Matching Workloads to Instance Families
Web Applications
For typical web applications running on Oracle Linux 10, M or C instances are often the best choice. Use M instances for balanced workloads and C instances when CPU utilization is consistently high.
Databases
Memory and I/O are the primary considerations. R instances are well-suited for most databases, while I instances are ideal for high-transaction workloads requiring low latency.
DevOps and CI/CD Pipelines
C or M instances provide strong performance for build and test workloads. T instances may be sufficient for smaller pipelines with intermittent activity.
Big Data and Analytics
Storage-optimized or memory-optimized instances should be selected based on whether the workload is disk-bound or memory-bound.
Performance Tuning Considerations on Oracle Linux 10
Regardless of instance family, performance tuning is essential:
- Align CPU governor settings with workload needs
- Optimize filesystem and I/O scheduler selection
- Monitor memory usage to avoid swapping
- Use NUMA-aware configurations on large instances
Oracle Linux 10 provides robust tools for monitoring and tuning, enabling fine-grained optimization on AWS EC2.

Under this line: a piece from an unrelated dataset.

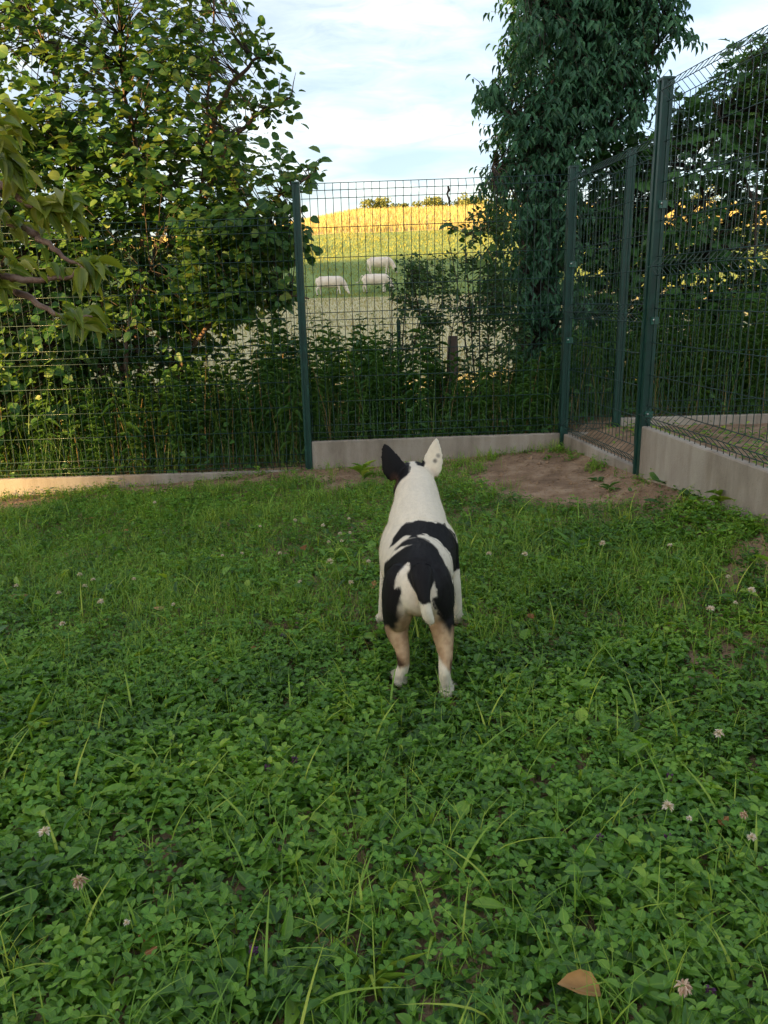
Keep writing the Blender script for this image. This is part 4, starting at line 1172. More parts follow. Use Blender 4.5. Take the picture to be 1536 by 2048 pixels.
def make_cow(name, px, py, dist, scale, rz, label, head_down=1.0, tail_out=False, pose=0):
    gp = at_y(px, py, dist)
    z = float(ground(gp[0], dist))
    root = tag(empty('cow', (gp[0], dist, z), rz), label, 'cow', 'cream coloured cows grazing on the slope')
    mb = MB()
    s_ = scale
    # body along +x (head to +x), about 2.3 m long
    cloft(mb, dense([(-1.02, 0, 1.12, .10, .14), (-.95, 0, 1.08, .24, .28), (-.78, 0, 1.04, .31, .36), (-.45, 0, 1.0, .34, .40), (0, 0, .97, .38, .44), (.4, 0, .98, .36, .42), (.72, 0, 1.02, .29, .38), (.92, 0, 1.0, .20, .28), (1.0, 0, .98, .10, .15)]), 20)
    cloft(mb, dense([(.6, 0, 1.12, .20, .30), (.9, 0, .98, .17, .26), (1.12, .02, .74, .125, .19), (1.26, .03, .52, .105, .15)]), 16)
    cloft(mb, dense([(1.16, .03, .56, .10, .14), (1.27, .03, .42, .115, .135), (1.36, .03, .26, .085, .10), (1.43, .03, .12, .075, .08), (1.45, .03, .05, .05, .05)]), 14)
    for sd in (-1, 1):
        cloft(mb, [(1.19, .03 + sd * .10, .58, .03, .05), (1.15, .03 + sd * .20, .57, .02, .075), (1.13, .03 + sd * .28, .55, .01, .04)], 10, side=(1, 0, 0))
        st = (.10 if sd > 0 else -.14) * (1 if pose == 0 else -.8)
        cloft(mb, dense([(-.72, sd * .19, 1.0, .15, .30), (-.80, sd * .20, .78, .11, .19), (-.84 + st * .4, sd * .20, .56, .075, .10), (-.90 + st, sd * .19, .42, .055, .07), (-.86 + st, sd * .19, .2, .05, .05), (-.84 + st, sd * .19, .08, .055, .06), (-.82 + st, sd * .19, .02, .065, .075)]), 12)
        st2 = (-.16 if sd > 0 else .12) * (1 if pose == 0 else -.6)
        cloft(mb, dense([(.62, sd * .19, .98, .12, .20), (.64 + st2 * .2, sd * .19, .72, .085, .12), (.64 + st2 * .6, sd * .18, .45, .06, .065), (.64 + st2, sd * .18, .22, .05, .05), (.64 + st2, sd * .18, .08, .055, .055), (.67 + st2, sd * .18, .02, .065, .075)]), 12)
    if tail_out:
        tl = [(-.98, 0, 1.28, .05, .05), (-1.10, 0, 1.26, .035, .035), (-1.20, 0, 1.08, .03, .03), (-1.27, 0, .88, .03, .03), (-1.42, 0, .78, .04, .04), (-1.58, 0, .76, .045, .04)]
    else:
        tl = [(-.98, 0, 1.26, .05, .05), (-1.07, 0, 1.18, .035, .035), (-1.10, .02, .9, .028, .028), (-1.09, .03, .6, .03, .03), (-1.08, .03, .42, .05, .05), (-1.08, .03, .3, .02, .02)]
    cloft(mb, dense(tl), 8)
    for v in mb.v: v *= s_
    me = fuse(mb, "body", .03 * s_, 4)
    b = link('body', me, root, M['cowhide'])
    mb = MB()
    for sd in (-1, 1):
        for (lx, ly) in (((-.82 + (.10 if sd > 0 else -.14) * (1 if pose == 0 else -.8)), sd * .19), (.67 + (-.16 if sd > 0 else .12) * (1 if pose == 0 else -.6), sd * .18)):
            h = MB(); cloft(h, [(lx, ly, .0, .075, .08), (lx, ly, .05, .066, .07)], 10)
            for v in h.v: v *= s_
            h.build('hoof', M['darkbark'], root)
    return root
M['cowhide'] = noise_mat('cow_hide', [(.60, .48, .37), (.74, .64, .53), (.82, .75, .66)], 1.6, 6, .8, .3, 30, dist=.01)
make_cow('cow', 661, 594, 65.8, 1.06, R(-4), 'cream cow on the near edge of the pasture, closest to the fence post', pose=0)
make_cow('cow', 752, 591, 66.5, 1.04, R(3), 'cream cow with its tail swished out behind it, partly behind the sapling', tail_out=True, pose=1)
make_cow('cow', 760, 551, 72.5, 1.04, R(-10), 'cream cow grazing highest up the slope, above the other two', pose=1)
def cherry():
    ch = tag(empty('cherry_tree', (-3.4, 2.1, 0)), 'cherry tree whose drooping long-leaved branches reach in over the lawn in front of the fence', 'tree')
    T0 = np.array([-3.4, 2.1, 0.0])
    mb = MB()
    tr = smooth_path([T0 + (0, 0, -.3), T0 + (.02, .02, .9), T0 + (.08, .05, 1.8), T0 + (.0, .2, 3.0), T0 + (-.1, .4, 4.6)], 14) - T0
    mb.tube(tr, np.linspace(.11, .03, 14), 10); mb.build('trunk', M['cherry_bark'], ch)
    specs = [   # pixel path with depth, leaves: (pixel centre, count)
        [(-260, 300, 2.5), (0, 371, 2.5), (40, 400, 2.48), (87, 416, 2.46), (127, 402, 2.45)],
        [(-260, 330, 2.55), (34, 450, 2.55), (79, 476, 2.52), (127, 513, 2.5), (172, 536, 2.48)],
        [(-260, 500, 2.55), (0, 550, 2.55), (53, 561, 2.52), (127, 555, 2.5), (172, 538, 2.47)],
        [(-260, 450, 2.65), (0, 561, 2.62), (47, 592, 2.6), (87, 613, 2.58), (129, 634, 2.56), (187, 634, 2.54)],
        [(-300, 120, 2.3), (-120, 170, 2.32), (-40, 215, 2.33), (-8, 240, 2.33)],
        [(-300, 250, 2.4), (-120, 260, 2.4), (-30, 300, 2.4), (10, 330, 2.4)],
    ]
    clusters = [  # (px, py, depth, n leaves, mean length)
        (0, 240, 2.32, 7, .12), (8, 300, 2.38, 7, .115), (15, 330, 2.4, 6, .11), (-30, 290, 2.38, 6, .12), (20, 375, 2.48, 7, .11), (60, 408, 2.47, 8, .105), (95, 415, 2.46, 9, .105), (125, 405, 2.45, 9, .115),
        (10, 450, 2.55, 6, .10), (45, 455, 2.54, 4, .09), (0, 560, 2.56, 6, .10), (172, 538, 2.48, 10, .125), (160, 540, 2.49, 8, .11), (105, 530, 2.5, 4, .08),
        (20, 520, 2.56, 5, .1), (130, 632, 2.56, 7, .11), (155, 632, 2.55, 6, .11), (-40, 420, 2.5, 8, .11), (-60, 520, 2.5, 8, .11),
    ]
    r2 = np.random.default_rng(21)
    for i, s in enumerate(specs):
        pw = poly3(s)
        start = tr[7 if i < 4 else 9] + T0
        pth = smooth_path(np.r_[[start], pw], 22) - T0
        pth += r2.normal(0, .004, pth.shape)
        mb = MB(); mb.tube(pth, np.linspace(.020, .0035, 22), 7); mb.build('branch', M['cherry_bark'], ch)
    var = []
    for q in range(6):
        T = leaf_template([(.05, .25), (.15, .7), (.32, 1.0), (.52, .98), (.72, .7), (.88, .32)], .26, .30 + .08 * (q % 3), .010)
        mb = MB(); leaves(mb, [[0, 0, 0]], [[1, 0, 0]], [[0, 0, 1]], 1.0, 1.0, T, q / 5.0)
        mb.tube([(-.16, 0, .02), (-.06, 0, .015), (0, 0, 0)], [.010, .009, .008], 4, rnd=.9)
        me = mb.mesh('leaf'); me.materials.append(M['cherry']); var.append(me)
    def put(p, D, Nn, L, W):
        d, s, u = basis(np.array([D]), np.array([Nn]))
        mm_ = np.eye(4); mm_[:3, 0] = d[0] * L; mm_[:3, 1] = s[0] * W; mm_[:3, 2] = u[0] * L; mm_[:3, 3] = p - T0
        o = link('leaf', var[int(r2.integers(0, 6))], ch); o.matrix_local = Matrix(mm_.tolist())
    for (u, v, y, n, L) in clusters:
        c = at_y(u, v, y)
        for k in range(int(n * 1.5)):
            a = r2.uniform(-.9, 1.1)
            D = np.array([.8 * math.cos(a * 1.6) + .15, .7 * math.sin(a * 2 + k), .15 - 1.05 * r2.random()])
            put(c + r2.normal(0, .018, 3), D, np.array([.2, -.5, .75]) + r2.normal(0, .42, 3), L * r2.uniform(.50, .82), L * r2.uniform(.24, .35))
    # the rest of the crown, outside the picture on the left: it speckles the light that falls on the hazel
    n = 520
    k = r2.integers(0, 16, n)
    lob = np.c_[r2.uniform(-1.7, .5, 16), r2.uniform(.1, 1.9, 16), r2.uniform(1.6, 4.8, 16)]
    p = lob[k] + r2.normal(0, .34, (n, 3))
    p[:, 0] = np.minimum(p[:, 0], np.where(p[:, 1] > -.6, (-.62 * (p[:, 1] + T0[1]) - .42) - T0[0], .6))
    mb = MB(); leaves(mb, p, np.c_[r2.normal(0, .6, n), r2.normal(0, .6, n), -.6 - .3 * r2.random(n)], np.array([.2, -.3, .8]) + r2.normal(0, .5, (n, 3)), r2.uniform(.08, .13, n), r2.uniform(.032, .05, n), T_LANCE5)
    mb.build('crown', M['cherry'], ch)['kind'] = 'stuff'
    mb = MB()
    for j in range(16):
        mb.tube(smooth_path([tr[6 + j % 6], (tr[6 + j % 6] + lob[j]) / 2 + (0, 0, .15), lob[j]], 7), np.linspace(.03, .006, 7), 5)
    mb.build('branches', M['cherry_bark'], ch)['kind'] = 'stuff'
cherry()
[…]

Cost Optimization and Right-Sizing
Selecting the correct instance family is only part of cost optimization. Continuous monitoring, autoscaling, and periodic right-sizing help ensure that Oracle Linux 10 workloads remain cost-effective over time. Reserved Instances or Savings Plans can further reduce long-term costs for predictable workloads.
Conclusion
Choosing the right EC2 instance family for Oracle Linux 10 is a foundational decision that affects performance, reliability, and cost efficiency. By understanding workload characteristics, evaluating compute, memory, storage, and networking requirements, and aligning them with the appropriate EC2 instance family, organizations can build scalable and resilient cloud architectures. Oracle Linux 10 offers the flexibility and performance needed for a wide range of workloads, but its true potential is unlocked only when paired with the right AWS infrastructure choices.